At any rate, Ballston and the rest of suburban Virginia seem to be part of a national trend whereby so-called inner suburbs are becoming denser and more liberal. This appears to be true even in suburban Chicago, where the sixth Congressional district has always been a reliable Republican seat. The last couple of elections, though, Democrats (Cegelis, then Duckworth) have provided strong challenges. Places like DuPage County are still a long way from cleaning up their environmental behavior, however. This is where some doom sayers have started to seem cautiously optimistic.

This key is this phenomenon of peak oil, whereby oil will become so expensive as it runs out that it will become uneconomical for most of its current uses in a very short timespan. Many of its adherents envision a world where suburbs are simply no longer viable, doomed by the death of the personal automobile. This seems like a pretty safe bet to me, since (a) we know that oil will run out eventually and (b) we're not doing anything about it right now. To support the kind of population we have now, it seems clear that we will have to find a way to live more densely sooner or later.

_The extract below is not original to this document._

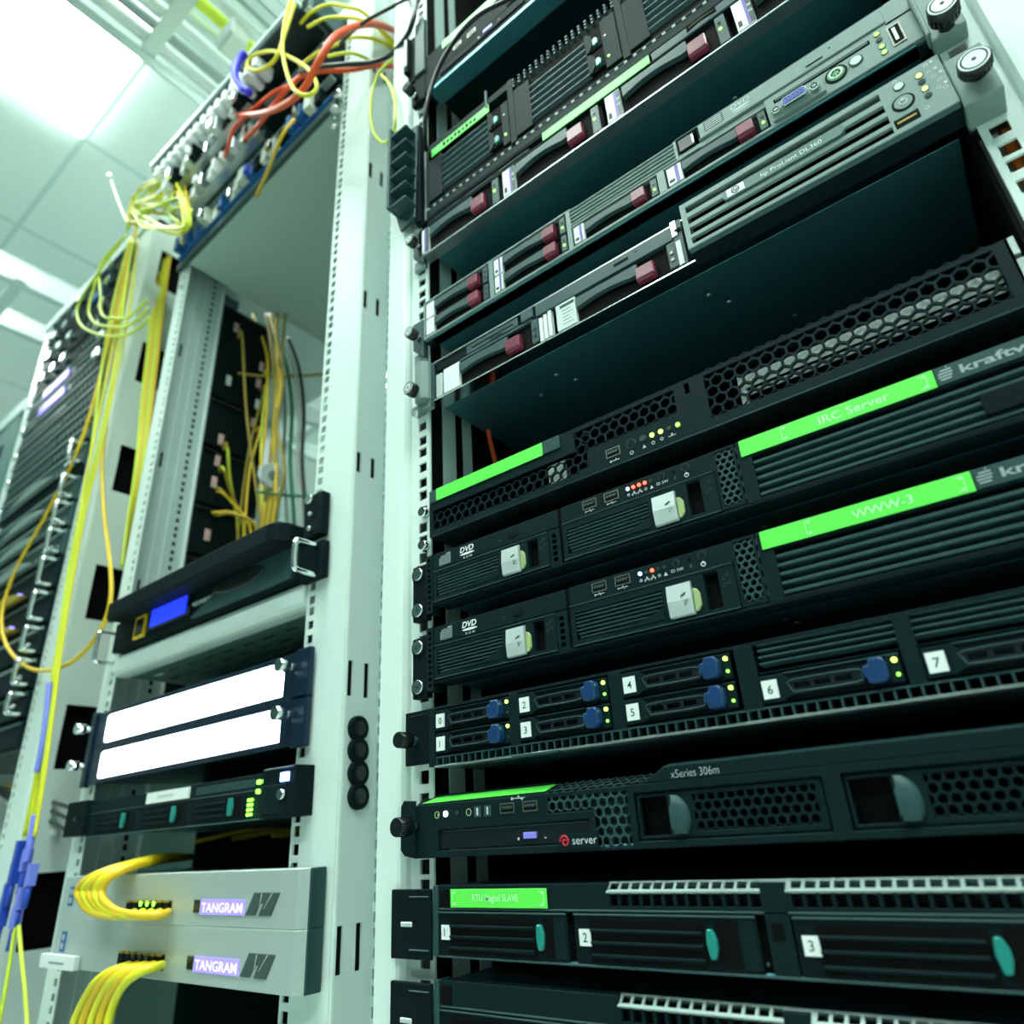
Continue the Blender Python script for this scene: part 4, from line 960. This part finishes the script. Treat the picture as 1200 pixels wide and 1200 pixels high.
fibre_tray(1176, -4, -1090, -812, 44, 'upper fibre tray of the middle rack, crowded with shiny connectors', 2)
t = thing('fibre_shelf_top', (-900,-20,1262), 'pale rail along the top front of the fibre trays', 'rail')
m = MB().box(-1120, -640, -34, -22, 1266, 1276, 'post_paint').box(-1120, -640, -22, 56, 1262, 1265, 'steel_dark').box(-1120,-640,-30,-24,1256,1266,'hp_dark'); build('rail', m, t, .6)
for x in range(-1104, -760, 24): build('rail_clip', MB().box(x, x+13, -30, 6, 1226+(x%3)*4, 1254, 'chrome' if x%2 else 'white_paper'), t, 1.5)
t = thing('network_switch', (-770,30,1120), 'black switch with a grey strip beside the shiny fibre trays', 'switch')
m = MB().box(-800, -632, 24, 300, 1164, 1252, 'black_plastic').box(-800,-632,20,26,1214,1222,'steel').box(-790,-640,21,25,1170,1206,'void'); build('case', m, t, 2)
for k in range(5): build('port', MB().box(-786+k*29, -766+k*29, 18, 24, 1176, 1196, 'hp_dark').box(-783+k*29,-769+k*29,17,20,1178,1192,'void'), t)
build('thumb_screw', MB().cyl((-624,44,1108), 8, 12, 'chrome', 'y', 14), t); build('thumb_screw', MB().cyl((-627,44,1072), 7, 12, 'steel', 'y', 14), t)
t = thing('network_switch', (-800,-10,1250), 'dark grey switch at the top of the middle rack', 'switch')
m = MB().box(-860, -636, -6, 260, 1282, 1340, 'hp_dark').box(-860,-636,-10,-4,1280,1286,'steel').box(-850,-650,-8,-4,1294,1330,'black_plastic'); build('case', m, t, 2)
build('blue_strap', MB().tube([at(287,62,y=-50),at(279,72,y=-54),at(275,86,y=-56),at(278,98,y=-56),at(285,105,y=-54),at(292,108,y=-50)], 7, 'strap_blue', 8, 5), loc=at(279,85,y=-50), label='short fat blue strap curving beside the fibre trays', cat='strap')

# --- inside the middle rack: black side panels with pink tags
build('spool', MB().cyl((-1000,230,at(286,548,x=-1000)[2]), 24, 10, 'pale_tag', 'x', 24).cyl((-990,230,at(286,548,x=-1000)[2]), 9, 3, 'hp_grey', 'x', 16), loc=at(286,548,x=-1000), label='pale round spool beside the black side units inside the middle rack', cat='spool')
tags = ((259,515,0),(255,540,0),(251,565,0),(247,592,0),(243,627,0),(277,384,0),(307,430,1),(303,449,1),(302,474,2),(297,495,1),(268,446,2))
rows = ((330,470,'lowest'),(476,570,'second from the bottom'),(576,690,'third from the bottom'),(696,800,'second from the top'),(806,1030,'topmost'))
for z0, z1, w_ in rows:
    t = thing('side_panel_unit', (-1112,160,z0), 'black unit on the inner side of the middle rack, %s of five' % w_, 'rack unit', 'black side units inside the middle rack')
    build('case', MB().box(-1150, -1110, 156, 278, z0, z1, 'black_plastic'), t, 1.5)
    build('ridge', MB().box(-1111, -1106, 158, 276, z1-9, z1-4, 'black_gloss'), t)
    for px, py, k in tags:
        p = at(px, py, x=-1109)
        if z0 <= p[2] <= z1: build('tag', MB().box(-1111, -1107.5, p[1]-5, p[1]+5, p[2]-11, p[2]+11, ('pink_tag','pink_tag','pale_tag')[k]), t, .6, label='pink tag' if k < 2 else None)
t = thing('side_panel_unit', (-640,300,420), 'dark unit deep inside the middle rack beside the right post', 'rack unit')
build('case', MB().box(-760, -640, 330, 700, 380, 640, 'cabinet_grey'), t, 2); build('front_frame', MB().box(-758, -642, 326, 332, 400, 620, 'bezel'), t, 1)

# ================================================================ FAR RACK
fr = thing('equipment_rack', (-1600,RY,-ZC), 'pale green frame of the far rack with large square openings in its side', 'rack')
mb = MB()
mb.plate(-1384, -1316, ZB, ZT, RY, 2, [(-1378,-1369,z-4,z+4) for z in spiral_holes(-330, 1300)], 'post_paint')
mb.prismz([(-1320,RY),(-1314,RY+.8),(-1311,RY+3),(-1310,RY+8),(-1312,RY+8),(-1313,RY+5),(-1320,RY+2)], ZB, ZT, 'post_paint')
mb.plate(RY+7, 240, ZB, ZT, -1312, 2, [(90,150,z,z+103) for z in (-372,-117,136,388,643,900,1163)]+[(172,178,z,z+5) for z in (-40,190,520)], 'post_paint', 'x')
build('front_post', mb, fr)
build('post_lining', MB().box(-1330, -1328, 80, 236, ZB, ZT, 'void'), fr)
mb = MB(); mb.plate(-1905, -1830, ZB, ZT, RY, 2, [(-1846,-1836,z-4,z+4) for z in spiral_holes(-330, 1300)], 'post_paint'); mb.box(-1907, -1905, RY, 240, ZB, ZT, 'post_paint'); build('front_post', mb, fr)
build('top_frame', MB().box(-1907, -1310, 56, 760, ZT-14, ZT+16, 'post_paint'), fr, 1.5); build('base_frame', MB().box(-1907, -1310, RY, 760, ZB-8, ZB+60, 'post_paint'), fr, 1)
build('rear_frame', MB().box(-1900, -1830, 740, 745, ZB, ZT, 'post_shade').box(-1390, -1316, 740, 745, ZB, ZT, 'post_shade'), fr, 1)
for k, z in enumerate(range(150, 1300, 74)): build('cage_screw', MB().cyl((-1842,50,z+20), 9, 12, 'chrome', 'y', 12), fr)
ords = ('topmost','second','third','fourth','fifth','sixth','seventh','eighth','ninth','tenth','eleventh','twelfth','thirteenth','fourteenth','fifteenth','sixteenth','seventeenth','eighteenth','nineteenth','twentieth','twenty-first','twenty-second','twenty-third','twenty-fourth')
kinds = 'PLPPVVSSSSDDDDMMHHGB'
zt = 1318.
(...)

And that brings us back to the environmental side. There is one guy in particular, Joel Kotkin, who addresses these issues frequently in various opinion pieces and articles for relatively mainstream publications. Kotkin is really more of a hack making a career as a "thinker" by peddling one contrarian idea: that predictions of the demise of suburbs are overblown because people like living in them. Telecommuting and the relocation of high-paying jobs to suburbs will make travel from suburbs into cities obsolete, thinks Kotkin.

But to a certain extent, I think Kotkin is arguing against a straw man. If pressed, I don't think any environmental alarmist, myself included, would really say that the very existence of a suburb is immoral and everyone needs to live in a city. Some even think that cities will be every bit as obsolete as suburbs, once the crisis hits. Denser, more efficient and transit-oriented suburbs would be (and are starting to be) delightful for both political and environmental concerns, in fact. It's the outmoded, automobile-based prototype of the suburb that breeds immorality, and that is the version that needs to go.

2 Comments:

At 12:21 PM, Anonymous Anonymous said...

Hi Dems,

Interesting take. What is your source for the Chicago emissions data? I'd love more info for a possible link. Thanks, Shannon

 
At 3:50 PM, Blogger I voted for Kodos said...

Hi Shannon

Sorry, I just saw your comment. The emissions data can be found at a link embedded in the text. I believe the text of the link is "larger version available here". Cheers.